Quinze jours.
2 mars 2018Cela fait maintenant 15 longues journées que je n’ai pas pu enfiler mon cuir pour autre chose qu’être passagère derrière mon homme.
La frustration grandit, tout aussi vite que la peur de continuer à perdre mes fragiles connaissances.
Je ne veux pas devoir reprendre 15h « juste » parce que la préfecture aura mis 2 mois à traiter mon dossier, surtout si ca me force à attaquer mes économies « moto », ces sous durement et longuement rassemblés au compte-goutte cette dernière année, dans le seul et unique but de pouvoir m’offrir une monture qui ne soit pas une trottinette infâme que même des vieux en déambulateurs pourraient dépasser sous un coup d’adrénaline…
Je ne veux pas attendre. Je ne veux plus attendre. Je ne peux plus attendre.
Mais depuis que j’ai décidé raisonnablement de ne plus prendre de leçons tant que mon dossier ne sera pas passé en préfecture, je sombre doucement mais sûrement dans un état de manque à la sévérité inattendue.
Sur la route, là où avant je regardais les motard-e-s me dépasser avec le sourire, je les regarde maintenant avec Envie. Envie, c’est cette petite voix cachée dans un recoin de ma tête et qui me dit :
« Moi aussi je veux dépasser les voitures dans les bouchons, balancer un V à gauche, et un pied à droite. Moi aussi je veux me lever le matin, descendre mon chocolat chaud en fumant ma cigarette, et enfiler casque et cuir avant d’enfourcher ma monture, direction le bureau.

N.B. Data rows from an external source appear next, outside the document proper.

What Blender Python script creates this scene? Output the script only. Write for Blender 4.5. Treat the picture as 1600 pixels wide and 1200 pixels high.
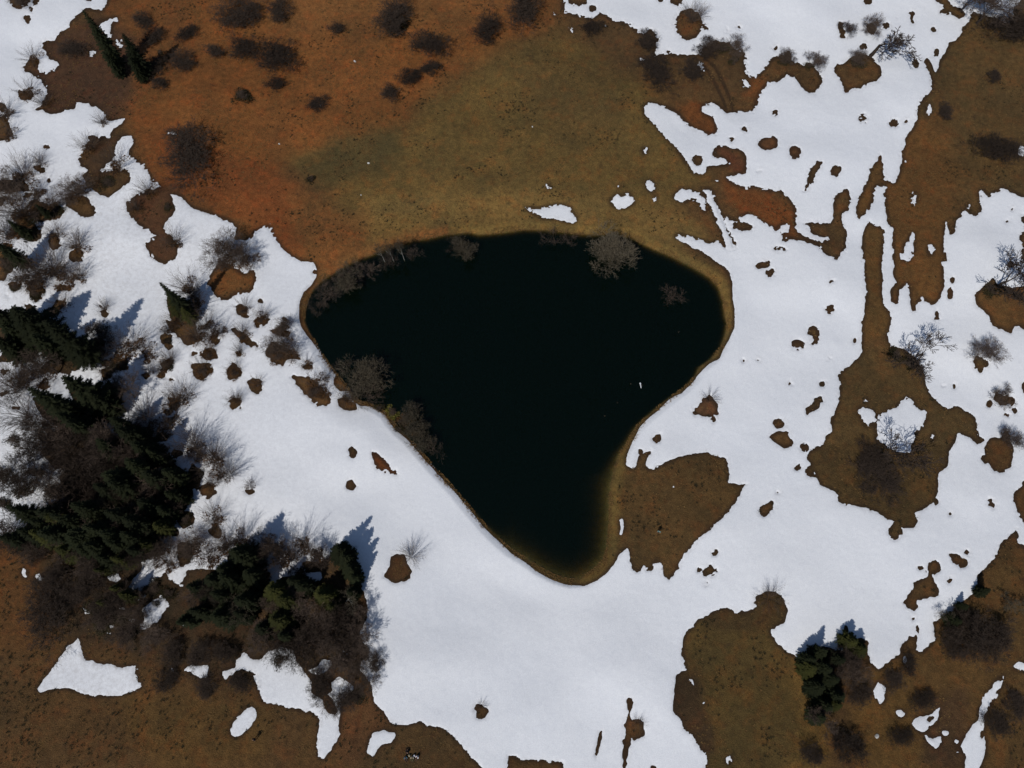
import bpy, bmesh, math, random
import numpy as np
from mathutils import Vector, Matrix

for o in list(bpy.data.objects): bpy.data.objects.remove(o)
S = bpy.context.scene
COL = S.collection
R = math.radians

# ------------------------------------------------------------------ camera
H = 137.0                       # drone height above the meadow
FPX = 1164.0                    # focal length in photo pixels (1600 wide)
TH = math.atan(400.0 / FPX)     # tilt away from straight down
cam = bpy.data.cameras.new("camera")
cam.sensor_width = 36.0
cam.lens = 36.0 * FPX / 1600.0
cam.clip_start = 1.0
cam.clip_end = 20000.0
co = bpy.data.objects.new("camera", cam)
co.location = (0, 0, H)
co.rotation_euler = (TH, 0, 0)
COL.objects.link(co)
S.camera = co

# ------------------------------------------------------------------ light
SUN_EL = R(50)
SHDIR = Vector((0.50, 0.866, 0)).normalized()      # direction the shadows fall
sun = bpy.data.lights.new("sun", 'SUN')
sun.energy = 3.4
sun.angle = R(0.53)
sun.color = (1.0, 0.955, 0.89)
so = bpy.data.objects.new("sun", sun)
tosun = Vector((-SHDIR.x * math.cos(SUN_EL), -SHDIR.y * math.cos(SUN_EL), math.sin(SUN_EL)))
so.rotation_euler = (-tosun).to_track_quat('-Z', 'Y').to_euler()
so.location = (0, 0, 300)
COL.objects.link(so)
W = bpy.data.worlds.new("World")
S.world = W
W.use_nodes = True
wn = W.node_tree
sky = wn.nodes.new('ShaderNodeTexSky')
sky.sky_type = 'NISHITA'
sky.sun_disc = False
sky.sun_elevation = SUN_EL
sky.sun_rotation = math.atan2(tosun.x, tosun.y)
sky.altitude = 1400
bg = wn.nodes['Background']
bg.inputs['Strength'].default_value = 0.07
wn.links.new(sky.outputs[0], bg.inputs['Color'])
S.view_settings.view_transform = 'Standard'
S.view_settings.look = 'None'
S.view_settings.gamma = 1.0
S.view_settings.exposure = -0.17
S.render.engine = 'CYCLES'
S.cycles.max_bounces = 6
S.cycles.transparent_max_bounces = 12

CT, ST = math.cos(TH), math.sin(TH)
def at(u, v, z=0.0):
    """where the ray through photo pixel (u, v) meets the height z"""
    x = (u - 800) / FPX; y = -(v - 600) / FPX
    d = (x, y * CT + ST, -CT + y * ST)
    t = (z - H) / d[2]
    return Vector((d[0] * t, d[1] * t, z))
def to_px(X, Y):
    dep = Y * ST + H * CT
    return 800 + FPX * X / dep, 600 - FPX * (Y * CT - H * ST) / dep

# ------------------------------------------------------------------ noise
rng = np.random.RandomState(7)
_T = rng.rand(256, 256).astype(np.float32)
def vnoise(x, y, seed=0):
    x = x + seed * 37.13; y = y + seed * 11.71
    xi = np.floor(x).astype(int); yi = np.floor(y).astype(int)
    fx = (x - xi); fy = (y - yi)
    fx = fx * fx * (3 - 2 * fx); fy = fy * fy * (3 - 2 * fy)
    a = _T[xi & 255, yi & 255]; b = _T[(xi + 1) & 255, yi & 255]
    c = _T[xi & 255, (yi + 1) & 255]; d = _T[(xi + 1) & 255, (yi + 1) & 255]
    return (a * (1 - fx) + b * fx) * (1 - fy) + (c * (1 - fx) + d * fx) * fy - 0.5
def fbm(x, y, oct=4, seed=0, gain=0.5):
    s = 0; a = 1.0
    for i in range(oct):
        s = s + a * vnoise(x, y, seed + i * 3); a *= gain; x = x * 2.03; y = y * 2.03
    return s

# ------------------------------------------------------------------ maps of the melting snow
U0, V0, NU, NV = -600, -600, 2800, 2400
def raster(poly, canvas=None):
    par = np.zeros((NV, NU + 1), np.uint8)
    n = len(poly)
    for i in range(n):
        x0, y0 = poly[i]; x1, y1 = poly[(i + 1) % n]
        if y0 == y1: continue
        if y0 > y1: x0, y0, x1, y1 = x1, y1, x0, y0
        r0 = max(0, math.ceil(y0 - V0 - 0.5)); r1 = min(NV, math.ceil(y1 - V0 - 0.5))
        if r1 <= r0: continue
        rr = np.arange(r0, r1)
        xc = x0 + (rr + 0.5 + V0 - y0) * (x1 - x0) / (y1 - y0) - U0
        cc = np.clip(np.ceil(xc - 0.5), 0, NU).astype(int)
        par[rr, cc] ^= 1
    return np.bitwise_xor.accumulate(par, axis=1)[:, :NU].astype(bool)
def blur(a, r, n=2):
    a = a.astype(np.float32)
    for _ in range(n):
        for ax in (0, 1):
            k = 2 * r + 1
            p = np.pad(a, [(r + 1, r) if i == ax else (0, 0) for i in (0, 1)], mode='edge')
            c = np.cumsum(p, axis=ax, dtype=np.float64)
            a = ((c[k:, :] - c[:-k, :]) if ax == 0 else (c[:, k:] - c[:, :-k])) / k
            a = a.astype(np.float32)
    return a
def look(img, u, v):
    x = np.clip(u - U0 - 0.5, 0, NU - 1.01); y = np.clip(v - V0 - 0.5, 0, NV - 1.01)
    xi = x.astype(int); yi = y.astype(int); fx = (x - xi).astype(np.float32); fy = (y - yi).astype(np.float32)
    return (img[yi, xi] * (1 - fx) + img[yi, xi + 1] * fx) * (1 - fy) + (img[yi + 1, xi] * (1 - fx) + img[yi + 1, xi + 1] * fx) * fy
def ell(cx, cy, rx, ry=None, rot=0, n=14, seed=None):
    ry = rx if ry is None else ry
    rr = random.Random(seed if seed is not None else int(cx * 7 + cy * 13))
    out = []
    for i in range(n):
        a = 2 * math.pi * i / n; k = rr.uniform(0.85, 1.15)
        x, y = rx * k * math.cos(a), ry * k * math.sin(a)
        out.append((cx + x * math.cos(rot) - y * math.sin(rot), cy + x * math.sin(rot) + y * math.cos(rot)))
    return out
def P(s):
    n = [float(q) for q in s.replace(',', ' ').split()]
    return list(zip(n[0::2], n[1::2]))

BARE = []
BARE.append(P("150,-600 165,-60 169,0 167,8 160,16 150,17 143,15 132,17 127,25 120,30 111,35 108,43 100,47 91,50 87,57 86,62 75,63 65,64 64,72 70,82 78,90 91,96 90,102 80,109 65,112 61,107 60,93 57,89 47,88 39,95 34,103 36,109 47,113 55,117 64,125 72,137 74,143 72,153 67,162 67,172 72,177 83,179 92,177 100,172 119,171 118,165 123,161 133,161 142,164 148,165 158,173 167,183 167,192 177,192 185,192 199,189 193,197 177,205 175,217 160,216 140,212 138,227 123,247 125,257 140,267 128,275 133,288 150,302 173,313 190,302 208,287 207,273 197,268 153,270 173,255 183,245 182,233 192,217 207,217 212,222 212,230 203,238 207,250 227,263 238,277 242,290 260,298 267,305 288,312 293,318 303,328 320,333 337,338 357,345 368,355 368,365 367,377 385,378 392,370 403,357 422,352 424,362 430,375 445,392 457,402 470,408 490,410 495,420 494,432 487,443 473,458 467,477 467,497 470,510 478,522 487,533 497,547 507,563 518,578 524,584 520,600 530,612 545,610 550,624 562,634 577,634 588,638 602,648 610,662 622,675 635,685 647,698 663,718 677,733 693,750 710,768 727,788 737,800 753,820 773,840 790,855 800,865 820,878 837,892 860,905 883,913 913,916 933,907 950,893 963,877 967,865 980,855 983,867 987,883 990,893 1000,892 1007,885 1013,890 1020,895 1021,880 1027,873 1031,880 1033,893 1040,905 1047,906 1057,893 1063,880 1073,863 1090,843 1110,825 1133,803 1150,783 1165,755 1150,758 1138,755 1138,740 1137,717 1117,710 1107,705 1090,708 1063,713 1043,723 1027,730 1017,735 1008,730 1012,717 1018,703 1003,710 997,712 993,730 988,733 978,727 980,710 990,687 1000,667 1017,650 1033,637 1047,623 1057,617 1067,613 1083,597 1093,583 1110,567 1125,560 1130,547 1140,530 1148,510 1148,483 1145,467 1145,443 1140,427 1130,415 1117,407 1108,400 1090,390 1073,380 1055,370 1055,365 1067,367 1087,373 1110,380 1122,378 1133,387 1137,393 1147,390 1150,388 1150,380 1143,365 1138,355 1133,345 1130,335 1142,341 1155,347 1157,338 1170,332 1185,342 1200,352 1215,360 1228,370 1257,378 1280,387 1288,400 1307,407 1317,393 1322,383 1323,360 1317,350 1315,333 1327,328 1330,310 1325,293 1313,298 1303,313 1302,333 1300,348 1277,347 1263,348 1245,347 1243,323 1233,307 1220,297 1200,297 1188,295 1180,290 1170,293 1157,292 1143,285 1133,277 1153,272 1165,273 1167,253 1162,240 1153,232 1137,230 1125,225 1120,230 1113,240 1120,245 1133,248 1142,258 1120,258 1102,260 1102,270 1083,270 1070,250 1057,230 1037,210 1020,190 1007,180 1005,170 1013,160 1030,163 1058,173 1067,183 1083,197 1103,205 1117,209 1123,200 1117,183 1113,177 1097,172 1097,163 1110,158 1123,160 1133,170 1137,175 1150,172 1177,172 1183,160 1188,143 1200,128 1217,125 1230,115 1243,117 1248,127 1260,142 1273,145 1287,123 1282,115 1277,103 1267,92 1257,103 1250,95 1238,93 1237,78 1230,73 1227,83 1207,88 1200,100 1188,113 1183,118 1173,118 1165,110 1165,90 1162,78 1147,77 1140,65 1130,67 1117,60 1110,68 1097,73 1097,82 1080,85 1053,83 1030,85 1020,88 1027,73 1028,60 1023,48 1013,47 1008,53 997,50 983,38 957,33 947,25 938,20 927,30 900,25 880,20 880,-60 950,-600"))
BARE.append(P("200,322 217,310 233,302 250,298 264,298 270,310 275,327 273,340 263,350 260,362 267,370 278,383 279,400 270,409 255,410 243,406 232,393 229,383 240,376 245,370 230,362 213,347 203,337"))
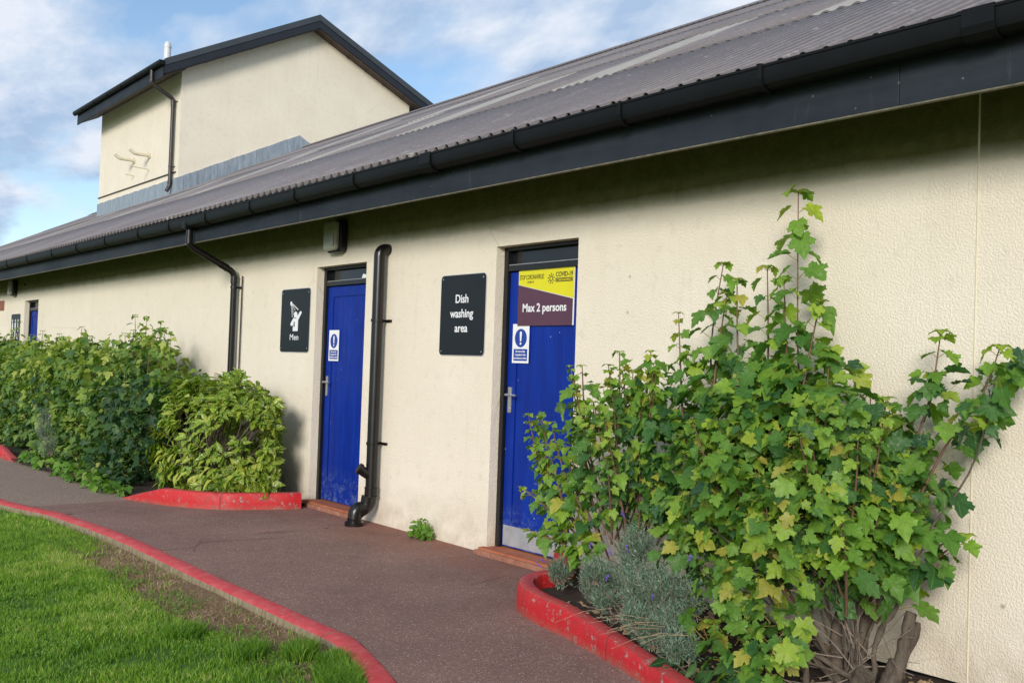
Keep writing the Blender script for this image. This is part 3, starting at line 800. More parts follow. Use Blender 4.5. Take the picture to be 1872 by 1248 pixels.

Moi aussi, je veux rouler. »
De temps en temps, le soir, j’ai la chance de pouvoir m’entraîner au lent sur la moto de mon compagnon. Et bien que le look schtroumpfette battue ne me dérange pas plus que ça, les derniers essais se sont tous soldés par d’énormes bleus sur le même tibia; maintenant, non content de ne plus rouler, je boite quand je monte des escaliers, et j’en ai marre.
La patience, ça n’a jamais été mon truc, je le sais. Surtout si ça concerne quelque chose qui me passionne autant. Je voudrais à défaut de pouvoir conduire, passer mes journées dans des garages à apprendre la mécanique, avec l’odeur de graisse et d’essence dans le nez, les doigts et les vêtements tâchés, et un grand sourire accroché aux lèvres.
…Mais mes journées, je les passe enfermée dans un bureau (plus précisément dans un open-space) avec une vingtaine de personnes, zombifiées derrière leur ordinateur.
L’ambiance est très loin du concept d’agréable, chacun rivalisant avec les autres dans un concours d’égoïsme qui frise le ridicule.
Avant, j’avais mes leçons, au moins une par semaine, voire deux, voire trois dans l’idéal.
Et ça me permettait de supporter la morosité ambiante de mon quotidien. Mais il a fallu que j’oublie de faire les papiers pour la préfecture, et me voilà à attendre désespérément que ma demande soit approuvée, assise au milieu des bureaux, mon casque audio me hurlant quelque musique dans les oreilles à longueur de journée, dans l’espoir d’adoucir cette dernière.
Ce message est je crois un appel au secours. Préfecture, si tu m’entends, traite mon dossier, que je puisse rouler à nouveau, par pitié.
Je ne tiendrais pas un mois de plus comme ça.